The separatism strategy: endorsing a heteronormative conception of marriage

I would like to close my reflection with a critical evaluation of the strategy followed by the applicant. With the term “separatism strategy” I refer to the deliberate choice of the applicant to distinguish her case from the issue of same-sex marriage. From a number of statements it actually seems that the applicant is committed to the traditional model of marriage and that she has displayed the whole reasoning trying to demonstrate that a transgender marriage perfectly fits to the typical ideal of marriage, precisely because it is a separate reality from same-sex marriage. This reasoning does not even try to criticize the heteronormative assumptions of marriage and simply asks for the inclusions of cisgenders marriages, emphasizing the enduring heterosexual orientation of spouses. Irrespective of the Grand Chamber final outcome, it is troublesome that the LGBT movement is so akin to split up, without even questioning the moral foundations entailed in the jurisprudence of the Court. This point reminds me of an observation by Morgan: “We have made some gains in being included in the heteronormative system. But … we have not been very successful at breaking down that system.

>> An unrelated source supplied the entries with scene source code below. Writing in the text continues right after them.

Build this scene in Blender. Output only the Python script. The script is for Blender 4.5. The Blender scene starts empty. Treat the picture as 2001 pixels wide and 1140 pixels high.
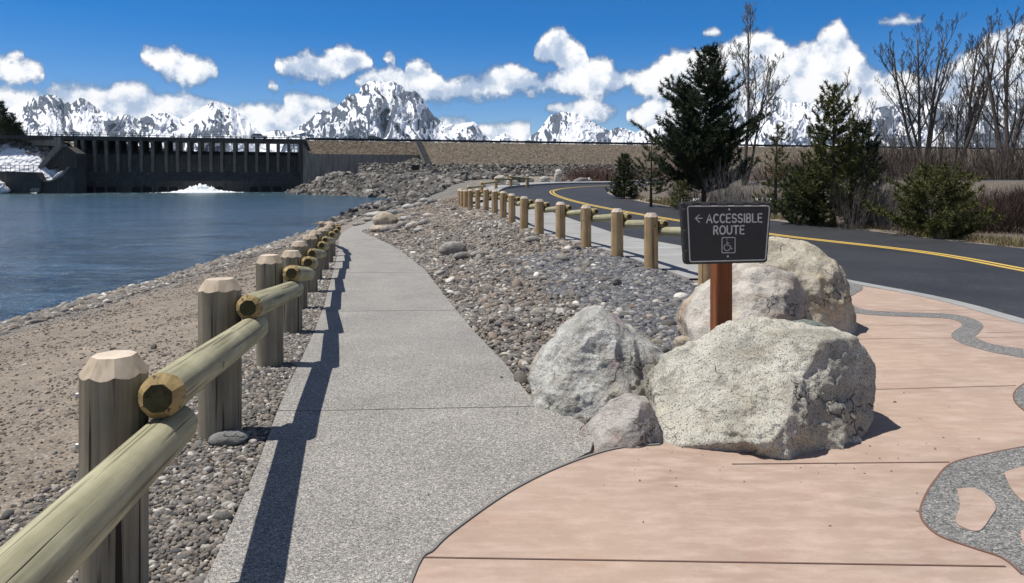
import bpy, bmesh, math, random
import numpy as np
from mathutils import Vector, Matrix
C = bpy.context.scene.collection
R = math.radians
F, HZ, CX, HC = 1460.0, 352.0, 1000.5, 1.65   # focal length in photo pixels, horizon row, centre column, eye height

# ------------------------------------------------------------------ camera
cam = bpy.data.cameras.new('camera'); camo = bpy.data.objects.new('camera', cam); C.objects.link(camo)
camo.location = (0, 0, HC); camo.rotation_euler = (R(90), 0, 0)
cam.sensor_width = 36; cam.lens = 36 * F / 2001; cam.shift_y = -(570 - HZ) / 2001
cam.clip_start = 0.05; cam.clip_end = 60000
bpy.context.scene.camera = camo
vs = bpy.context.scene.view_settings
vs.view_transform = 'Standard'; vs.look = 'None'; vs.exposure = 0.07; vs.gamma = 1
# ------------------------------------------------------------------ sun
to_sun = Vector((-1, 0.06, 2.42)).normalized()
sl = bpy.data.lights.new('sun', 'SUN'); sl.energy = 5.0; sl.angle = R(0.53); sl.color = (1, 0.955, 0.89)
so = bpy.data.objects.new('sun', sl); C.objects.link(so)
so.rotation_euler = to_sun.to_track_quat('Z', 'Y').to_euler(); so.location = (-20, 0, 40)

# ------------------------------------------------------------------ node helper
class G:
    def __init__(s, tree): s.t = tree; s.n = tree.nodes; s.l = tree.links
    def set(s, sock, v):
        if v is None: return
        if isinstance(v, bpy.types.NodeSocket): s.l.new(v, sock)
        else:
            if hasattr(sock, 'default_value'):
                if sock.type == 'RGBA' and isinstance(v, (tuple, list)) and len(v) == 3: v = (*v, 1)
                if sock.type == 'RGBA' and isinstance(v, (int, float)): v = (v, v, v, 1)
                sock.default_value = v
    def nd(s, typ, out=0, props=None, **ins):
        n = s.n.new(typ)
        for k, v in (props or {}).items(): setattr(n, k, v)
        for k, v in ins.items():
            key = int(k[1:]) if k[0] == 'i' and k[1:].isdigit() else k.replace('_', ' ')
            s.set(n.inputs[key], v)
        return n if out is None else n.outputs[out]
    def m(s, op, a, b=None, c=None, clamp=False):
        n = s.n.new('ShaderNodeMath'); n.operation = op; n.use_clamp = clamp
        for i, v in enumerate((a, b, c)): s.set(n.inputs[i], v)
        return n.outputs[0]
    def vm(s, op, a, b=None, out=0):
        n = s.n.new('ShaderNodeVectorMath'); n.operation = op
        s.set(n.inputs[0], a); s.set(n.inputs[1], b); return n.outputs[out]
    def noise(s, vec, scale, detail=4, rough=0.5, dist=0, out=0):
        return s.nd('ShaderNodeTexNoise', out, Vector=vec, Scale=scale, Detail=detail, Roughness=rough, Distortion=dist)
    def vor(s, vec, scale, out=1, feature='F1', rand=1.0):
        return s.nd('ShaderNodeTexVoronoi', out, {'feature': feature}, Vector=vec, Scale=scale, Randomness=rand)
    def mix(s, f, a, b, blend='MIX'):
        n = s.n.new('ShaderNodeMix'); n.data_type = 'RGBA'; n.blend_type = blend; n.clamp_factor = True
        s.set(n.inputs[0], f); s.set(n.inputs[6], a); s.set(n.inputs[7], b); return n.outputs[2]
    def fmix(s, f, a, b):
        n = s.n.new('ShaderNodeMix'); n.data_type = 'FLOAT'; s.set(n.inputs[0], f); s.set(n.inputs[2], a); s.set(n.inputs[3], b); return n.outputs[0]
    def rng(s, v, a, b, c=0.0, d=1.0, smooth=False):
        n = s.n.new('ShaderNodeMapRange'); n.clamp = True
        if smooth: n.interpolation_type = 'SMOOTHSTEP'
        for i, x in enumerate((v, a, b, c, d)): s.set(n.inputs[i], x)
        return n.outputs[0]
    def ramp(s, v, stops, interp='LINEAR'):
        n = s.n.new('ShaderNodeValToRGB'); n.color_ramp.interpolation = interp
        e = n.color_ramp.elements
        while len(e) < len(stops): e.new(0.5)
        for i, (p, c) in enumerate(stops): e[i].position = p; e[i].color = (*c, 1)
        s.set(n.inputs[0], v); return n.outputs[0]
    def scl(s, vec, v):
        return s.vm('MULTIPLY', vec, v)
    def bump(s, h, strength=0.5, dist=0.02, normal=None):
        return s.nd('ShaderNodeBump', 0, Height=h, Strength=strength, Distance=dist, Normal=normal)
    def sep(s, v):
        n = s.n.new('ShaderNodeSeparateXYZ'); s.set(n.inputs[0], v); return n.outputs

def mat(name, build):
    m = bpy.data.materials.new(name); m.use_nodes = True
    g = G(m.node_tree); b = m.node_tree.nodes['Principled BSDF']
    tc = g.nd('ShaderNodeTexCoord', None)
    g.obj = tc.outputs['Object']; g.geo = g.nd('ShaderNodeNewGeometry', None); g.pos = g.geo.outputs['Position']
    b.inputs['Roughness'].default_value = 0.8
    b.inputs['Specular IOR Level'].default_value = 0.3
    def out(color=None, rough=None, normal=None, spec=None, **k):
        g.set(b.inputs['Base Color'], color); g.set(b.inputs['Roughness'], rough); g.set(b.inputs['Normal'], normal)
        g.set(b.inputs['Specular IOR Level'], spec)
        for kk, v in k.items(): g.set(b.inputs[kk.replace('_', ' ')], v)
    build(g, out); return m

# ------------------------------------------------------------------ world: sky with clouds
w = bpy.data.worlds.new('World'); bpy.context.scene.world = w; w.use_nodes = True
def build_world():
    t = w.node_tree; g = G(t)
    for n in list(t.nodes): t.nodes.remove(n)
    sky = g.nd('ShaderNodeTexSky', 0, {'sky_type': 'NISHITA', 'sun_disc': False, 'sun_elevation': R(67.5), 'sun_rotation': R(-86.6),
               'altitude': 2100, 'air_density': 1.0, 'dust_density': 0.25, 'ozone_density': 2.2})
    d0 = g.nd('ShaderNodeTexCoord', None).outputs['Generated']
    hs = g.nd('ShaderNodeHueSaturation', 0, Saturation=g.rng(g.sep(d0)[2], .25, .6, 1.60, .72), Value=g.rng(g.sep(d0)[2], .3, .7, 1.0, .7), Color=g.mix(1, sky, (1.0, .935, .985), 'MULTIPLY'))
    bsky = g.nd('ShaderNodeBackground', 0, Color=hs, Strength=0.107)
    d = g.nd('ShaderNodeTexCoord', None).outputs['Generated']
    X, Y, Z = g.sep(d)[:3]
    az = g.m('ARCTAN2', X, Y)
    hyp = g.m('SQRT', g.m('ADD', g.m('MULTIPLY', X, X), g.m('ADD', g.m('MULTIPLY', Y, Y), 1e-6)))
    v = g.m('DIVIDE', Z, hyp)
    seg = 2 * math.pi / 5
    u = g.m('PINGPONG', g.m('ADD', g.m('DIVIDE', az, seg), 0.5), 1.0)
    nz = g.noise(d, 26, 8, 0.58)
    nz2 = g.noise(d, 7.5, 3, 0.5)
    nzf = g.noise(d, 75, 6, 0.62)
    nzs = g.noise(g.vm('ADD', d, (-0.012, 0.0, 0.012)), 26, 5, 0.55)
    nzl = g.noise(d, 26, 5, 0.55)
    def curve(pts):
        n = g.n.new('ShaderNodeFloatCurve'); cm = n.mapping; cv = cm.curves[0]
        P = []
        for px, py in pts:
            a = math.atan((px - CX) / F); P.append((a / seg + 0.5, (HZ - py) / F * math.cos(a) / 0.3))
        P = [p for p in P if -0.02 <= p[0] <= 1.02]
        if P[0][0] > 0.01: P.insert(0, (0.0, P[0][1]))
        if P[-1][0] < 0.99: P.append((1.0, P[-1][1]))
        cv.points[0].location = P[0]; cv.points[1].location = P[-1]
        for p in P[1:-1]: cv.points.new(*p)
        for q in cv.points: q.handle_type = 'VECTOR'
        cm.use_clip = False; cm.update(); g.set(n.inputs[1], u); g.set(n.inputs[0], 1.0)
        return g.m('MULTIPLY', n.outputs[0], 0.3)
    OFF = 30
    def layer(clouds, amp, soft):
        top = []; bot = []
        for c in clouds:
            tp, bt = c
            top += [(tp[0][0] - 4, (tp[0][1] + bt[0][1]) / 2 + OFF)] + tp + [(tp[-1][0] + 4, (tp[-1][1] + bt[-1][1]) / 2 + OFF)]
            bot += [(bt[0][0] - 4, (tp[0][1] + bt[0][1]) / 2 - OFF)] + bt + [(bt[-1][0] + 4, (tp[-1][1] + bt[-1][1]) / 2 - OFF)]
        T = curve(top); B = curve(bot)
        a = g.m('SUBTRACT', T, v); b = g.m('SUBTRACT', v, B)
        dd = g.m('MINIMUM', a, b)
        n = g.m('ADD', g.m('MULTIPLY', g.m('SUBTRACT', nz, 0.5), amp), g.m('MULTIPLY', g.m('SUBTRACT', nzf, 0.5), amp * 0.5))
        dens = g.m('ADD', g.m('ADD', dd, n), soft * .55)
        mask = g.rng(dens, 0.0, soft, 0, 1, True)
        hgt = g.m('DIVIDE', b, g.m('MAXIMUM', g.m('SUBTRACT', T, B), 0.004))
        return mask, hgt
    L1 = [
     ([(-60,120),(0,112),(20,122),(50,118),(75,135),(86,146)], [(-60,155),(0,153),(40,156),(86,150)]),
     ([(270,108),(285,94),(300,92),(318,99),(345,100),(370,110),(395,120),(410,122),(427,138)], [(270,113),(285,122),(312,135),(325,152),(345,164),(400,162),(427,146)]),
     ([(535,126),(560,118),(580,108),(605,98),(622,104),(645,105),(655,92),(680,88),(710,100),(730,122)], [(535,132),(570,150),(600,156),(640,166),(665,160),(700,140),(730,128)]),
     ([(750,114),(775,122)], [(750,118),(775,126)]),
     ([(790,128),(800,123),(820,120),(840,135),(868,160),(890,160),(920,145),(940,148),(970,135),(1000,131),(1030,140),(1060,150),(1090,138),(1110,128),(1170,116),(1200,130),(1235,145),(1270,132),(1300,110),(1320,97),(1350,95),(1400,98),(1440,78),(1480,62),(1510,64),(1540,92),(1580,80),(1615,56),(1640,50),(1665,80),(1690,112),(1715,135),(1760,140),(1800,150),(1850,130),(1900,100),(1935,60),(1970,62),(2001,44),(2100,40)],
      [(790,192),(830,196),(870,198),(960,190),(1050,178),(1100,188),(1170,188),(1235,172),(1260,190),(1300,188),(1400,200),(1500,300),(1700,300),(1800,300),(2100,300)]),
    ]
    L2 = [
     ([(15,107),(30,100),(48,106)], [(15,110),(30,113),(48,111)]),
     ([(520,168),(535,164),(548,166)], [(520,171),(535,172),(548,170)]),
     ([(555,190),(575,183),(600,180),(625,190),(645,200)], [(555,212),(600,222),(645,216)]),
     ([(690,155),(705,147),(722,140),(740,142),(760,134),(785,141),(800,150)], [(690,162),(720,180),(760,190),(800,190)]),
     ([(1044,100),(1060,75),(1080,58),(1100,56),(1122,80),(1150,104)], [(1044,116),(1080,124),(1110,150),(1150,135)]),
     ([(1372,64),(1395,59),(1412,62)], [(1372,66),(1395,67),(1412,65)]),
     ([(1712,44),(1735,36),(1760,26),(1785,38),(1815,38)], [(1712,49),(1760,53),(1815,45)]),
    ]
    L3 = [
     ([(-60,170),(0,172),(60,180),(90,186),(102,170),(130,165),(170,170),(200,172),(240,163),(280,170),(310,182),(340,188),(380,187),(420,192),(450,210),(480,205),(510,208),(540,212),(560,205),(600,205),(655,200),(690,225),(720,240),(860,240),(880,232),(900,228),(930,245),(960,245),(1000,240),(1040,248)],
      [(-60,300),(0,300),(1040,300)]),
     ([(1065,212),(1090,203),(1130,194),(1160,196),(1185,210),(1210,212)], [(1065,216),(1110,232),(1170,236),(1210,218)]),
     ([(1222,215),(1240,212),(1262,200),(1300,195),(1400,210),(1500,205),(1700,205),(2100,200)], [(1222,236),(1262,250),(1300,300),(1500,300),(1700,300),(2100,300)]),
    ]
    m1, h1 = layer(L1, 0.040, 0.015); m2, h2 = layer(L2, 0.026, 0.012); m3, h3 = layer(L3, 0.030, 0.014)
    rel = g.m('MULTIPLY', g.m('SUBTRACT', nzl, nzs), 3.4)
    def shade(h, base):
        s = g.m('ADD', g.m('MULTIPLY', h, 0.42), base)
        s = g.m('ADD', s, rel)
        s = g.m('ADD', s, g.m('MULTIPLY', g.m('SUBTRACT', nz2, 0.5), 1.3))
        s = g.m('ADD', s, g.m('MULTIPLY', g.m('SUBTRACT', nzl, 0.5), 1.1), clamp=True)
        return g.ramp(s, [(0.0, (0.42, 0.52, 0.68)), (0.35, (0.60, 0.67, 0.78)), (0.65, (0.86, 0.89, 0.93)), (1.0, (1.02, 1.01, 0.99))])
    c = g.mix(m3, (0, 0, 0), shade(h3, 0.32))
    c = g.mix(m2, c, shade(h2, 0.46)); c = g.mix(m1, c, shade(h1, 0.44))
    inv = g.m('MULTIPLY', g.m('SUBTRACT', 1.0, m1), g.m('MULTIPLY', g.m('SUBTRACT', 1.0, m2), g.m('SUBTRACT', 1.0, m3)))
    mk = g.m('SUBTRACT', 1.0, inv)
    mk = g.m('MULTIPLY', mk, g.m('GREATER_THAN', v, 0.0))
    bc = g.nd('ShaderNodeBackground', 0, Color=c, Strength=1.06)
    mx = g.nd('ShaderNodeMixShader', 0, i0=mk, i1=bsky, i2=bc)
    o = g.n.new('ShaderNodeOutputWorld'); g.l.new(mx, o.inputs[0])
build_world()
w.cycles.sampling_method = 'MANUAL'; w.cycles.sample_map_resolution = 512

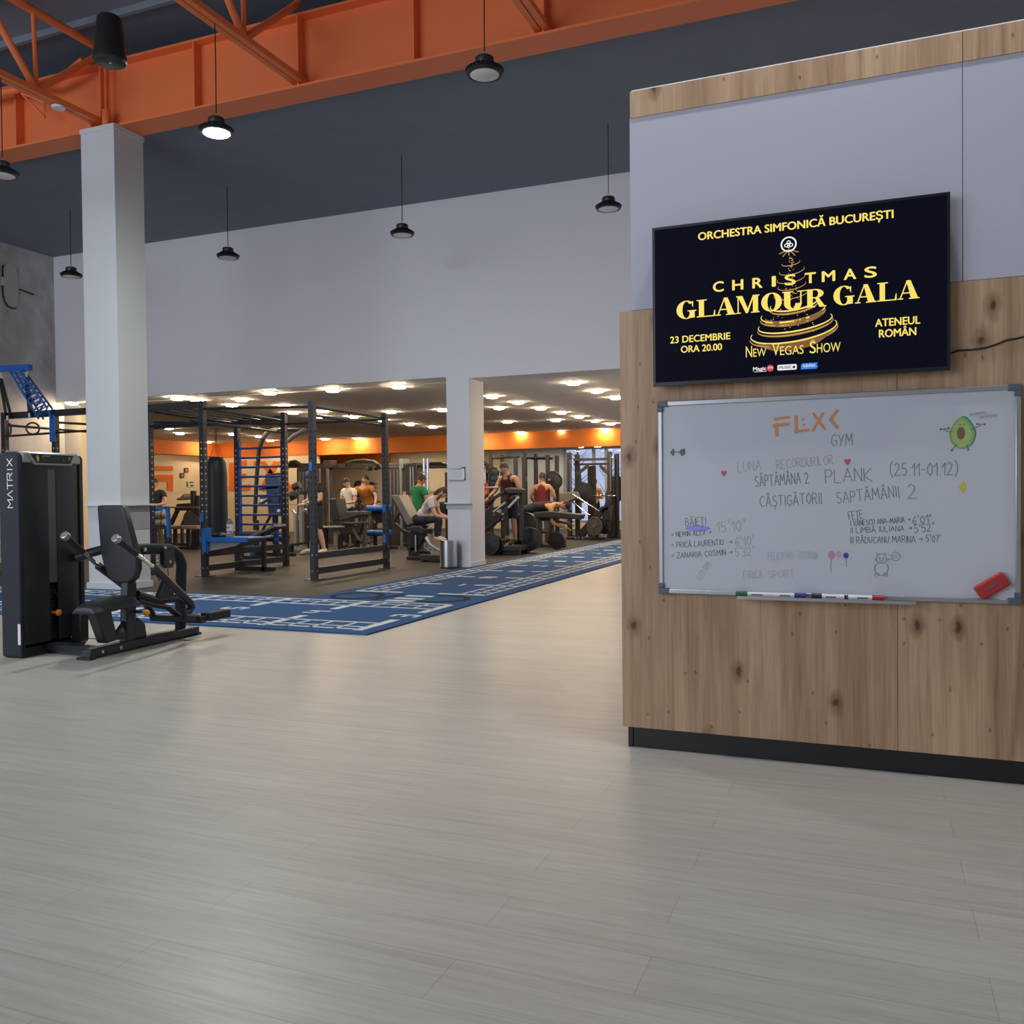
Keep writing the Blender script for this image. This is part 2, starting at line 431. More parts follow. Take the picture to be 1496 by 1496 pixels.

We have not managed to challenge the heteronormative assumptions upon which the system is based[5]”.
This assimilative perspective could be very dangerous, since it draws efforts and attention to find the best way to suit to the traditional model of family life without questioning its discriminatory order.







[1] It appears to be a distinctive feature, embedded with a broader  social structure that has historically awarded the public power with the authority to decide which practices should be considered valuable
[2] I am here referring to Martha Nussbaum’s essay, “A  Right to Marry?”, Vol. 98, California Law Review (2010), 667.
[3] See E. Benvenisti, “Margin of Appreciation, Consensus, and Universal Standards”, Vol. 31 New York University Journal of International Law and Politics (1999), pp. 843-54, at p. 852.
[4] See E. Benvenisti, “Margin of Appreciation, Consensus, and Universal Standards”, Vol. 31 New York University Journal of International Law and Politics (1999), pp. 843-54, at p. 851.
[5] See W. Morgan, quoted in Paul Johnson, “Challenging the Heteronormativity of Marriage: The Role of Judicial Interpretation and Authority”, Vol. 20,  Social & Legal Studies (2011), p. 352.

Comments

  1. See my comments about that "separatism". I see the sexual orientation and gender identity different matters. Though we are perceived as homosexuals with passport problems.